Black Americans gather on 20th anniversary of ‘million man march’

People listen to speeches during the Justice or Else! rally on the National Mall in Washington, DC on October 10, 2015.

People listen to speeches during the Justice or Else! rally on the National Mall in Washington, DC on October 10, 2015.


Thousands of African Americans gathered in Washington to mark the 20th anniversary of the “Million Man March,” renewing their demands for justice reform and greater civil rights.

The demonstration on the National Mall, the grassy, mile-long promenade between the U.S. Capitol building and the Washington Monument, follows a series of high-profile incidents of police violence against black Americans over the past year.

The anniversary event gathered people from across the U.S. hoping to push elected officials to do more to combat social and economic inequalities, as well as violence that disproportionately affects communities of color.

Louis Farrakhan, head of the National of Islam black Muslim group, organized both the original 1995 march and this year’s “Justice or Else” gathering.

Unlike the march 20 years ago, Saturday’s protest included a call for justice that encompassed a broad range of overlooked ethnic groups, whereas most participants in the first march were black males.

Protesters included entire families and people of various races who heard Farrakhan praise what he described as a new groundswell of African American activism.

‘Not a moment, a movement’

“This is not a moment, this is a movement,” Farrakhan said during his lengthy, televised address.

He singled out the protests in Ferguson, Missouri, after the fatal shooting of unarmed teen Michael Brown after an apparent altercation with a white police officer, as one sign that African Americans were fed up with the status quo.

“When the brothers and sisters arose in Ferguson, you didn’t have any money, you had a principle, a principle you were willing to suffer for, that you felt was bigger than yourself and life,” Farrakhan told the crowd, which looked to be in the tens of thousands.

“If we are denied what is rightfully due to us, then there has to be unified action that we take that will force the justice that we seek,” he said from a podium near the steps of the U.S. Capitol building.

“There must come a time when we say, enough is enough. It must change, and I am willing to do whatever it takes to bring about that change.”

His message found resonance with speakers and many protesters at the rally, who invoked recent acts of alleged excessive use of police force, including some that proved deadly.

“Twenty years ago, the death of Tamir Rice would have fallen on deaf ears, left for the police to write a false report, and not broadcast for the world to know,” organizer Tamika Mallory said, referring to last year’s police shooting of a 12-year-old boy in Cleveland, Ohio.
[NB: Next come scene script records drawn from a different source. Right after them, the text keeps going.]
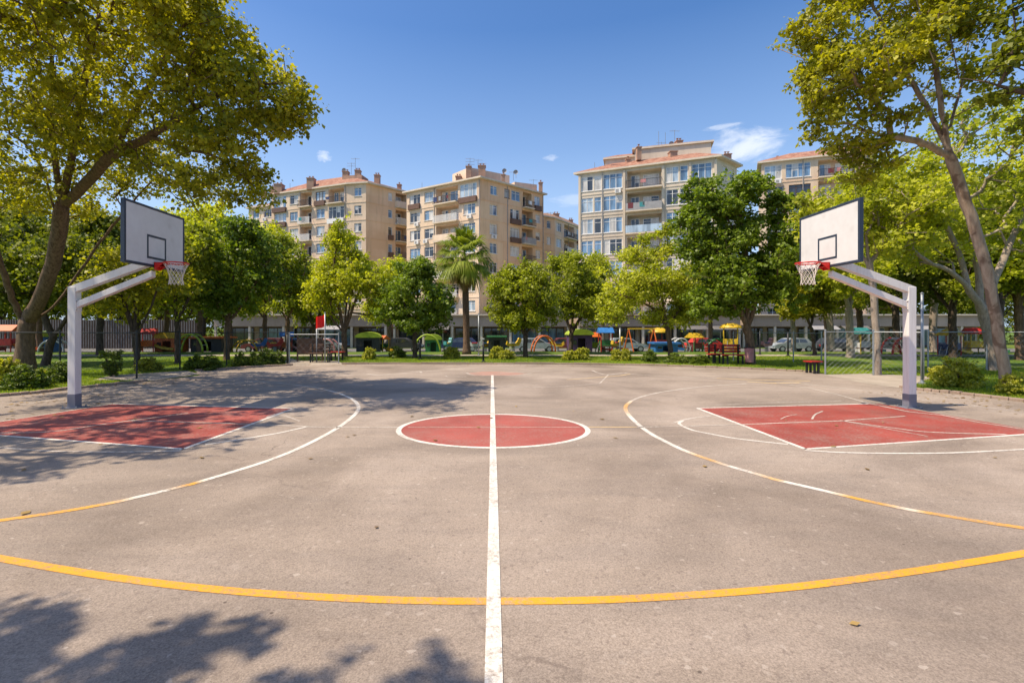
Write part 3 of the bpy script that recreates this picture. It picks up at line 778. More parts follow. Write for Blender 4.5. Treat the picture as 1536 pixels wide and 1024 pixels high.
# ------------------------------------------------------------------ basketball hoops
def hoop(side, label):
    """side -1: left one facing +x, +1: right one facing -x"""
    s = -side
    root = empty('basketball_hoop', (side * 8.75, 10.2, 0), 0 if side < 0 else math.pi, label, 'basketball hoop', 'basketball hoops')
    # local: +x towards the court
    m = MB().box(-0.08, -0.08, 0.29, 0.08, 0.08, 2.53); m.build('post', M['white_steel'], root, bevel=0.008)
    m = MB().box(-0.084, -0.084, 0.0, 0.084, 0.084, 0.30); m.build('post_sleeve', M['grey_sleeve'], root, bevel=0.006)
    bp = MB().box(-0.17, -0.15, 0.006, 0.17, 0.15, 0.022).build('base_plate', M['grey_sleeve'], root, bevel=0.004)
    for x in (-0.14, 0.14):
        for y in (-0.12, 0.12):
            mm = MB(); mm.lathe(x, y, [(0.0, 0.055), (0.014, 0.052), (0.018, 0.036), (0.018, 0.02)], 6); mm.build('bolt', M['bolt'], bp)
    d = Vector((1.69, 0, 0.62))
    up = Vector((0, 0, 0.165))
    m = MB(); m.obox((-0.08, -0.072, 2.365), d + Vector((0.0, 0, 0)), (0, 0.144, 0), up); m.build('arm', M['white_steel'], root, bevel=0.008)
    d2 = Vector((1.66, 0, 0.68)); m = MB(); m.obox((0.0, -0.062, 2.06), d2, (0, 0.124, 0), (0, 0, 0.13)); m.build('arm', M['white_steel'], root, bevel=0.008)
    m = MB().box(0.078, -0.078, 2.02, 0.092, 0.078, 2.26); m.build('joint_plate', M['white_steel'], root, bevel=0.003)
    for zz in (2.05, 2.23):
        for yy in (-0.068, 0.068): m = MB(); m.tube([(0.09, yy, zz), (0.104, yy, zz)], 0.011, 6); m.build('bolt', M['bolt'], root)
    # backboard
    X = 1.69
    bb = MB().box(X, -0.905, 2.945, X + 0.035, 0.905, 4.165).build('backboard', M['board_white'], root, bevel=0.004)
    fr = MB(); y0, y1, z0, z1, t = -0.91, 0.91, 2.94, 4.17, 0.05
    fr.box(X - 0.035, y0, z0 + t, X + 0.043, y0 + t, z1 - t); fr.box(X - 0.035, y1 - t, z0 + t, X + 0.043, y1, z1 - t)
    fr.box(X - 0.035, y0, z0, X + 0.043, y1, z0 + t); fr.box(X - 0.035, y0, z1 - t, X + 0.043, y1, z1)
    fr.build('board_frame', M['navy'], bb, bevel=0.006)
    sq = MB(); a, b, c, t = -0.29, 3.10, 3.59, 0.045; xf0, xf1 = X + 0.034, X + 0.0375
    sq.box(xf0, a, b + t, xf1, a + t, c - t); sq.box(xf0, -a - t, b + t, xf1, -a, c - t); sq.box(xf0, a, c - t, xf1, -a, c); sq.box(xf0, a, b, xf1, -a, b + t)
    sq.build('target_square', M['navy'], bb)
    st = MB()
    for zz in (3.05, 3.9): st.box(X - 0.03, -0.8, zz, X - 0.002, 0.8, zz + 0.05)
    for yy in (-0.45, 0.40): st.box(X - 0.028, yy, 3.1, X - 0.004, yy + 0.05, 3.9)
    st.box(X - 0.06, -0.13, 2.96, X - 0.031, 0.13, 3.4)
    st.build('stiffener', M['white_steel'], bb)
    # rim
    rx, rz, R = X + 0.44, 3.03, 0.23
    rim = MB(); ring_ = [(rx + R * math.cos(a), R * math.sin(a), rz) for a in [2 * math.pi * i / 36 for i in range(36)]]
    rim.tube(ring_, 0.014, 8, closed=True)
    rim_o = rim.build('rim', M['rim_red'], root, smooth=True)
    br = MB()
    xb = X + 0.044
    br.obox((xb, -0.10, rz - 0.15), (0.008, 0, 0), (0, 0.20, 0), (0, 0, 0.165))
    for yy in (-0.1, 0.092):
        i = len(br.v); q = -1 if yy < 0 else 1
        xe = rx - math.sqrt(R * R - 0.1 ** 2)
        br.v += [(xb, yy, rz + 0.012), (xe, yy, rz + 0.012), (xb, yy, rz - 0.15), (xe, yy, rz - 0.014), (xb, yy + 0.008, rz + 0.012), (xe, yy + 0.008, rz + 0.012), (xb, yy + 0.008, rz - 0.15), (xe, yy + 0.008, rz - 0.014)]
        for f in ((0, 1, 3, 2), (4, 6, 7, 5), (0, 2, 6, 4), (1, 5, 7, 3), (0, 4, 5, 1), (2, 3, 7, 6)): br.f.append(tuple(i + k for k in f))
    br.box(xb, -0.1, rz + 0.004, rx - R + 0.03, 0.1, rz + 0.014)
    br.box(xb + 0.01, -0.09, rz - 0.085, rx - R - 0.03, 0.09, rz - 0.078)
    br.build('rim_bracket', M['rim_red'], rim_o)
    net = MB(); cols = 12; rows = 7; hgt = 0.44
    prof = [0.228, 0.195, 0.165, 0.145, 0.128, 0.118, 0.125, 0.138]
    rng = random.Random(5 if side < 0 else 9)
    def np_(i, k):
        a = 2 * math.pi * (k + (0.5 if i % 2 else 0)) / cols
        r = prof[i] * (1 + rng.uniform(-0.03, 0.03))
        return (rx + r * math.cos(a), r * math.sin(a), rz - 0.012 - hgt * i / rows + rng.uniform(-0.006, 0.006))
    gp = [[np_(i, k) for k in range(cols)] for i in range(rows + 1)]
    for i in range(rows):
        for k in range(cols):
            o = 0 if i % 2 == 0 else 1
            net.tube([gp[i][k], gp[i + 1][k]], 0.0042, 4); net.tube([gp[i][k], gp[i + 1][(k - 1 + 2 * o) % cols]], 0.0042, 4)
            net.cbox(*gp[i + 1][k], 0.014, 0.014, 0.014) if i < rows - 1 else None
    net.build('net', M['net'], rim_o)
    return root
hoop(-1, 'basketball hoop in dappled shade, standing at the left red key')
hoop(1, 'brightly sunlit basketball hoop standing at the right red key')

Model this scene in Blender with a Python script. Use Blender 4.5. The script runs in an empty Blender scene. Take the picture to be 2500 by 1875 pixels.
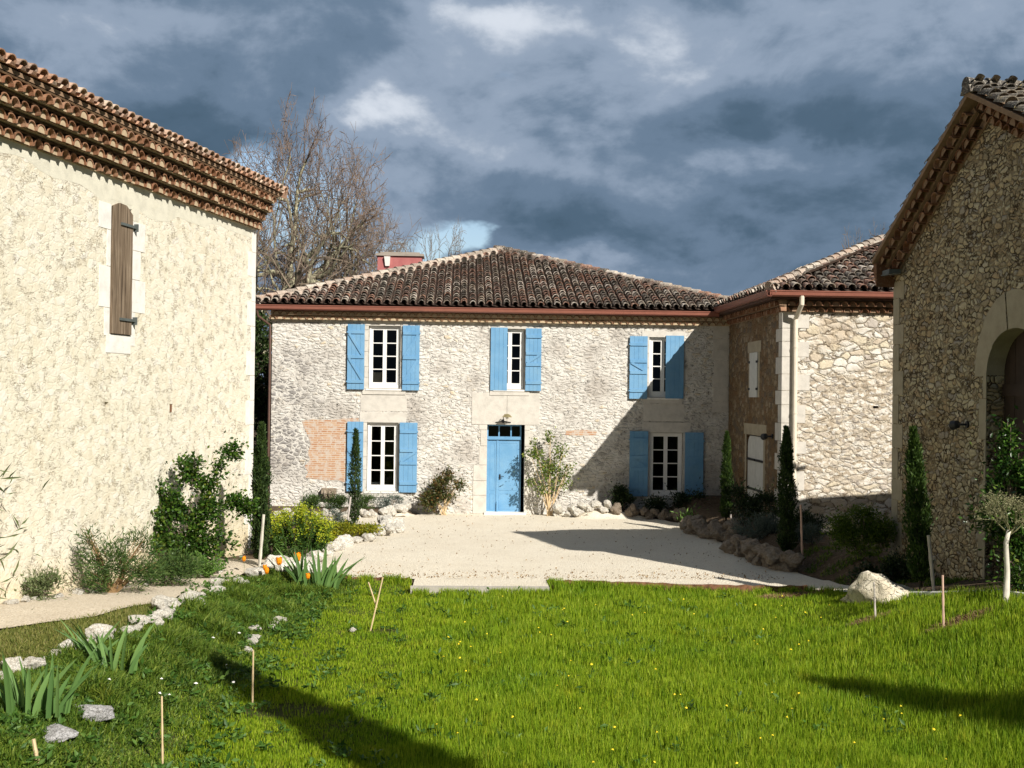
import bpy, math, random
import numpy as np
from mathutils import Vector, Matrix
S = bpy.context.scene
COL = S.collection
R = math.radians
rng = np.random.default_rng(7)
random.seed(7)

# ------------------------------------------------------------------ camera, sky, sun
def make_camera():
    F = 2800.0; Hc = 3.5
    yaw = math.atan(119/F); pitch = math.atan(22/F); roll = .0128
    cy, sy, cp, sp = math.cos(yaw), math.sin(yaw), math.cos(pitch), math.sin(pitch)
    f = Vector((sy*cp, cy*cp, sp)); r0 = Vector((cy, -sy, 0)); u0 = Vector((-sy*sp, -cy*sp, cp))
    c, s = math.cos(roll), math.sin(roll)
    r = r0*c + u0*s; u = u0*c - r0*s
    cam = bpy.data.cameras.new('camera'); o = bpy.data.objects.new('camera', cam); COL.objects.link(o)
    m = Matrix(((r.x, u.x, -f.x, 0), (r.y, u.y, -f.y, 0), (r.z, u.z, -f.z, Hc), (0, 0, 0, 1)))
    o.matrix_world = m
    cam.sensor_width = 36; cam.lens = 36*F/2500; cam.clip_end = 3000; cam.clip_start = .1
    S.camera = o
make_camera()
SUN_AZ = R(34.2)      # to the right of straight behind the viewpoint
SUN_EL = math.atan(.71)
sd = Vector((math.sin(SUN_AZ)*math.cos(SUN_EL), -math.cos(SUN_AZ)*math.cos(SUN_EL), math.sin(SUN_EL)))
sl = bpy.data.lights.new('sun', 'SUN'); sl.energy = 4.9; sl.angle = R(.5); sl.color = (1, .945, .85)
so = bpy.data.objects.new('sun', sl); COL.objects.link(so)
so.rotation_euler = sd.to_track_quat('Z', 'Y').to_euler()
so.location = (10, -10, 30)

W = bpy.data.worlds.new('World'); S.world = W; W.use_nodes = True
def build_world():
    nt = W.node_tree; N = nt.nodes; L = nt.links; N.clear()
    out = N.new('ShaderNodeOutputWorld')
    sky = N.new('ShaderNodeTexSky'); sky.sky_type = 'NISHITA'; sky.sun_disc = False
    sky.sun_elevation = SUN_EL; sky.sun_rotation = math.pi - SUN_AZ
    bs = N.new('ShaderNodeBackground'); bs.inputs['Strength'].default_value = .10
    L.new(sky.outputs[0], bs.inputs['Color'])
    tc = N.new('ShaderNodeTexCoord')
    def vm(op, a, b=None):
        n = N.new('ShaderNodeVectorMath'); n.operation = op
        for i, v in enumerate((a, b)):
            if v is None: continue
            if isinstance(v, tuple): n.inputs[i].default_value = v
            else: L.new(v, n.inputs[i])
        return n
    def mt(op, a, b=None, c=None, clamp=False):
        n = N.new('ShaderNodeMath'); n.operation = op; n.use_clamp = clamp
        for i, v in enumerate((a, b, c)):
            if v is None: continue
            if isinstance(v, (int, float)): n.inputs[i].default_value = v
            else: L.new(v, n.inputs[i])
        return n.outputs[0]
    d = tc.outputs['Generated']
    def noise(scale, stretch, detail, rough, off=(0, 0, 0), dist=0):
        v = vm('MULTIPLY', d, stretch).outputs[0]; v = vm('ADD', v, off).outputs[0]
        n = N.new('ShaderNodeTexNoise'); n.inputs['Scale'].default_value = scale
        n.inputs['Detail'].default_value = detail; n.inputs['Roughness'].default_value = rough
        n.inputs['Distortion'].default_value = dist
        L.new(v, n.inputs['Vector']); return n
    warp = noise(5, (1, 1, 1.6), 3, .55)
    wv = vm('SUBTRACT', warp.outputs['Color'], (.5, .5, .5)).outputs[0]
    wv = vm('MULTIPLY', wv, (.30, .2, .13)).outputs[0]
    warp2 = noise(17, (1, 1, 1.8), 5, .6); w2 = vm('SUBTRACT', warp2.outputs['Color'], (.5, .5, .5)).outputs[0]; w2 = vm('MULTIPLY', w2, (.11, .05, .045)).outputs[0]
    dw = vm('ADD', vm('ADD', d, wv).outputs[0], w2).outputs[0]
    def blob(c, sx, sz, amp):
        v = vm('SUBTRACT', dw, c).outputs[0]
        v = vm('MULTIPLY', v, (1/sx, .5, 1/sz)).outputs[0]
        l = vm('LENGTH', v).outputs['Value']
        q = mt('MULTIPLY', l, l); q = mt('MULTIPLY', q, -1.0); q = mt('EXPONENT', q)
        return mt('MULTIPLY', q, amp)
    big = noise(3.4, (1, 1, 2.1), 8, .56, (3.1, 0, 1.2), .1).outputs['Fac']
    fine = noise(8, (1, 1, 1.5), 9, .60, (1, 5, 2), .35).outputs['Fac']
    b = mt('MULTIPLY_ADD', big, 1.35, -.32)
    b = mt('MULTIPLY_ADD', fine, .80, b)          # about .6 on average
    b = mt('ADD', b, -.20)
    for c, sx, sz, a in [((.03, .952, .303), .10, .030, .34), ((-.070, .972, .235), .050, .022, .34), ((.035, .974, .222), .085, .024, .30),
                         ((.369, .891, .267), .15, .035, .10), ((.175, .98, .110), .09, .020, .26), ((.156, .944, .285), .12, .035, .12),
                         ((.245, .952, .181), .10, .018, .24), ((-.302, .908, .30), .12, .025, .26), ((.205, .976, .082), .05, .012, .2),
                         ((-.265, .94, .205), .15, .042, -.24), ((.04, .985, .172), .10, .028, -.10), ((.129, .983, .138), .09, .018, -.12), ((.10, .93, .340), .20, .022, -.12), ((.22, .96, .225), .10, .016, -.08)]:
        b = mt('ADD', b, blob(c, sx, sz, a))
    ramp = N.new('ShaderNodeValToRGB'); L.new(b, ramp.inputs[0])
    cr = ramp.color_ramp; cr.interpolation = 'EASE'
    cr.elements[0].position = .05; cr.elements[0].color = (.036, .066, .098, 1)
    cr.elements[1].position = 1.0; cr.elements[1].color = (.50, .54, .60, 1)
    for p, c in [(.27, (.060, .100, .148, 1)), (.47, (.108, .158, .226, 1)), (.70, (.215, .270, .352, 1))]:
        e = cr.elements.new(p); e.color = c
    bc = N.new('ShaderNodeBackground')
    L.new(ramp.outputs[0], bc.inputs['Color'])
    # unseen cloud overhead and behind the viewpoint is dimmed to weaken the sky fill
    sp = N.new('ShaderNodeSeparateXYZ'); L.new(d, sp.inputs[0])
    dk = N.new('ShaderNodeMapRange'); dk.inputs['From Min'].default_value = .2; dk.inputs['From Max'].default_value = .85; dk.inputs['To Min'].default_value = .50; dk.inputs['To Max'].default_value = 1.0
    L.new(sp.outputs[1], dk.inputs['Value']); L.new(dk.outputs[0], bc.inputs['Strength'])
    hole = noise(7, (1, 1, 2.2), 5, .5, (7, 2, 4), .2).outputs['Fac']
    h = mt('MULTIPLY_ADD', hole, .7, -.42)
    for c, sx, sz, a in [((-.022, .99, .130), .040, .018, .85), ((.048, .966, .253), .022, .010, .42), ((.199, .976, .080), .05, .010, .42), ((-.131, .982, .150), .05, .06, .62), ((-.16, .97, .19), .05, .02, .3)]:
        h = mt('ADD', h, blob(c, sx, sz, a))
    hm = N.new('ShaderNodeMapRange'); hm.interpolation_type = 'SMOOTHSTEP'
    hm.inputs['From Min'].default_value = .16; hm.inputs['From Max'].default_value = .62
    hm.inputs['To Max'].default_value = .9
    L.new(h, hm.inputs['Value'])
    mx = N.new('ShaderNodeMixShader'); L.new(hm.outputs[0], mx.inputs[0])
    L.new(bc.outputs[0], mx.inputs[1]); L.new(bs.outputs[0], mx.inputs[2])
    L.new(mx.outputs[0], out.inputs[0])
build_world()
vs = S.view_settings
vs.view_transform = 'Standard'; vs.look = 'None'; vs.exposure = .47; vs.gamma = 1; vs.use_curve_mapping = False

# ------------------------------------------------------------------ node material kit
class M:
    def __init__(s, name):
        s.m = bpy.data.materials.new(name); s.m.use_nodes = True
        s.nt = s.m.node_tree; s.N = s.nt.nodes; s.L = s.nt.links
        s.b = s.N['Principled BSDF']; s.out = s.N['Material Output']
        s.tc = s.N.new('ShaderNodeTexCoord')
    def put(s, sock, v):
        if v is None: return
        if hasattr(v, 'links') or isinstance(v, bpy.types.NodeSocket): s.L.new(v, sock)
        elif isinstance(v, tuple) and len(v) == 3 and sock.type == 'RGBA': sock.default_value = (*v, 1)
        else: sock.default_value = v
    def vm(s, op, a, b=None):
        n = s.N.new('ShaderNodeVectorMath'); n.operation = op; s.put(n.inputs[0], a); s.put(n.inputs[1], b); return n.outputs['Vector'] if op not in ('LENGTH', 'DOT_PRODUCT') else n.outputs['Value']
    def mt(s, op, a, b=None, c=None, clamp=False):
        n = s.N.new('ShaderNodeMath'); n.operation = op; n.use_clamp = clamp
        for i, v in enumerate((a, b, c)): s.put(n.inputs[i], v)
        return n.outputs[0]
    def xyz(s, v):
        n = s.N.new('ShaderNodeSeparateXYZ'); s.put(n.inputs[0], v); return n.outputs
    def noise(s, scale, detail=4, rough=.55, vec=None, out='Fac', dist=0):
        n = s.N.new('ShaderNodeTexNoise'); n.inputs['Scale'].default_value = scale; n.inputs['Detail'].default_value = detail
        n.inputs['Roughness'].default_value = rough; n.inputs['Distortion'].default_value = dist
        s.L.new(vec if vec is not None else s.tc.outputs['Object'], n.inputs['Vector']); return n.outputs[out]
    def vor(s, scale, vec=None, feature='F1', rand=1):
        n = s.N.new('ShaderNodeTexVoronoi'); n.feature = feature; n.inputs['Scale'].default_value = scale
        n.inputs['Randomness'].default_value = rand
        s.L.new(vec if vec is not None else s.tc.outputs['Object'], n.inputs['Vector']); return n.outputs
    def mr(s, v, a, b, c=0., d=1., sm=True):
        n = s.N.new('ShaderNodeMapRange'); n.interpolation_type = 'SMOOTHSTEP' if sm else 'LINEAR'
        s.put(n.inputs['Value'], v)
        for k, x in zip(('From Min', 'From Max', 'To Min', 'To Max'), (a, b, c, d)): n.inputs[k].default_value = x
        return n.outputs[0]
    def ramp(s, v, stops, interp='LINEAR'):
        n = s.N.new('ShaderNodeValToRGB'); s.put(n.inputs[0], v); cr = n.color_ramp; cr.interpolation = interp
        cr.elements[0].position = stops[0][0]; cr.elements[0].color = (*stops[0][1], 1)
        cr.elements[1].position = stops[-1][0]; cr.elements[1].color = (*stops[-1][1], 1)
        for p, c in stops[1:-1]:
            e = cr.elements.new(p); e.color = (*c, 1)
        return n.outputs[0]
    def mix(s, f, a, b, mode='MIX'):
        n = s.N.new('ShaderNodeMix'); n.data_type = 'RGBA'; n.blend_type = mode
        s.put(n.inputs[0], f); s.put(n.inputs[6], a); s.put(n.inputs[7], b); return n.outputs[2]
    def attr(s, name):
        n = s.N.new('ShaderNodeAttribute'); n.attribute_name = name; return n.outputs
    def bump(s, h, strength=.5, dist=.02):
        n = s.N.new('ShaderNodeBump'); n.inputs['Strength'].default_value = strength; n.inputs['Distance'].default_value = dist
        s.put(n.inputs['Height'], h); s.L.new(n.outputs[0], s.b.inputs['Normal'])
    def fin(s, col, rough=.85, spec=.25, metal=0):
        s.put(s.b.inputs['Base Color'], col); s.put(s.b.inputs['Roughness'], rough)
        s.b.inputs['Specular IOR Level'].default_value = spec; s.b.inputs['Metallic'].default_value = metal
        return s.m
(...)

She also recalled the now infamous deaths at police hands of Michael Brown in Ferguson, Missouri, and Eric Garner in New York that inspired the “Black Lives Matter” movement, whose slogan was omnipresent on the Mall.

Beyond the growing media attention and accountability, though, there are mixed signs of progress over the two decades since the original march.

The unemployment rate for black men in the U.S. has stubbornly hovered around eight percent since 1995, twice that of white men.

The rate at which African-Americans are arrested has declined slightly, but they remain six times more likely than whites to be detained and often face harsher sentences for comparable crimes, according to the National Association for the Advancement of Colored People (NAACP).

Barack Obama attended the original Million Man March, prior to being elected America’s first black president, but the U.S. leader was in California during the latest protest.